Aquí, en cambio, la discusión se fractura según conveniencias partidistas. Y es imposible ignorar la responsabilidad política del presidente Gustavo Petro: un mandatario que en sus años de oposición hizo de la protección de los menores un pilar discursivo y que hoy, en el poder, ha avalado operaciones que contradicen de frente ese principio. Pero quizá más desconcertante que el giro presidencial es la reacción de muchos sectores de izquierda: sectores que, por temor a incomodar al líder o por el cálculo de no aparecer como críticos internos, han optado por el silencio. Esa autocensura no solo revela una profunda incoherencia, sino que pone en cuestión el marco ético que dijeron defender durante años. No se puede proclamar la defensa de la vida cuando gobierna otro y justificar la misma muerte cuando gobierna el propio.
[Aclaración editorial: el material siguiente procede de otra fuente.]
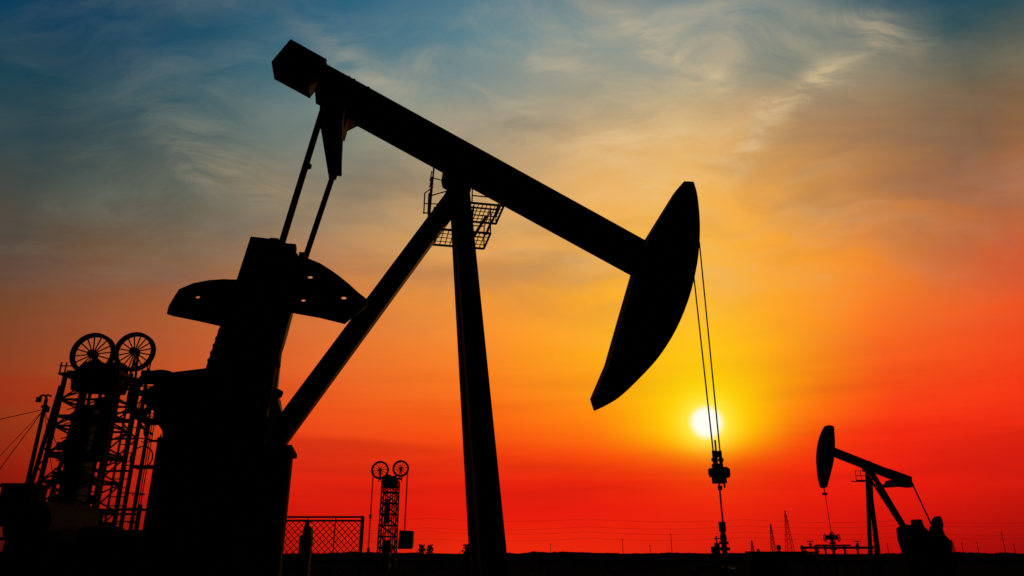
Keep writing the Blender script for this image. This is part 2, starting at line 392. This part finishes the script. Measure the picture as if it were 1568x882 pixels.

Los nombres de los menores muertos —Dani Santiago Leyton Cuéllar, Deini Lorena Beltrán Mendoza, Maicol Andrés Pérez Ávila, Martha Elena Abarca Vilches— no deberían ser un punto de debate, sino de convergencia nacional. En cualquier país que aspire a una paz sostenible, la muerte de adolescentes en operaciones militares es un fracaso institucional, no un trofeo operativo. La evidencia comparada es clara: mientras más se normaliza la participación de menores en la guerra —como víctimas, reclutas o daños colaterales— más difícil es salir del conflicto. Las sociedades que han logrado hacerlo comenzaron por lo más obvio: poner a los niños fuera de la ecuación militar. A estos niños asesinados poco les importo si las balas y el fuego letal desde el cielo, lo disparaba un gobierno de izquierdas o derechas.
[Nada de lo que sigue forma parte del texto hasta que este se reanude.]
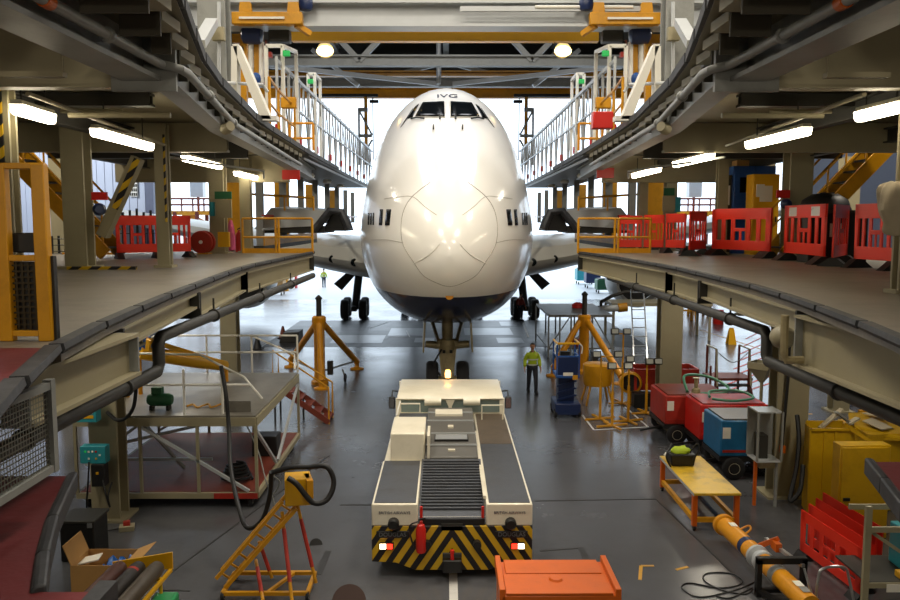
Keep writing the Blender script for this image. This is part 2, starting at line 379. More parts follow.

No se trata de ingenuidad ni de sentimentalismo. Se trata de comprender que el tratamiento que un país da a sus jóvenes es un indicador más fiable de su futuro que cualquier cifra económica. En Colombia llevamos demasiado tiempo aceptando que las decisiones de seguridad se tomen sin incorporar esta perspectiva. Pero un Estado que renuncia a proteger a los menores, incluso en contextos de guerra, termina debilitando la legitimidad que necesita para imponer la paz.
Los niños de la guerra no son una tragedia inevitable: son el resultado de decisiones. Y las decisiones pueden cambiar. Países que vivieron conflictos tan complejos como el nuestro lo han demostrado. La pregunta es si tendremos la madurez institucional y política para hacer lo mismo, o si seguiremos, por comodidad o por cálculo, sacrificando a aquellos que menos pueden defenderse.
Diego Aretz
Diego Aretz es un periodista, investigador y documentalista colombiano, máster en reconciliación y estudios de paz de la Universidad de Winchester, ha sido columnista de medios como Revista Semana, Nodal, El Universal y colaborador de El Espectador. Ha trabajado con la Unidad de Búsqueda y con numerosas organizaciones defensoras de DDHH.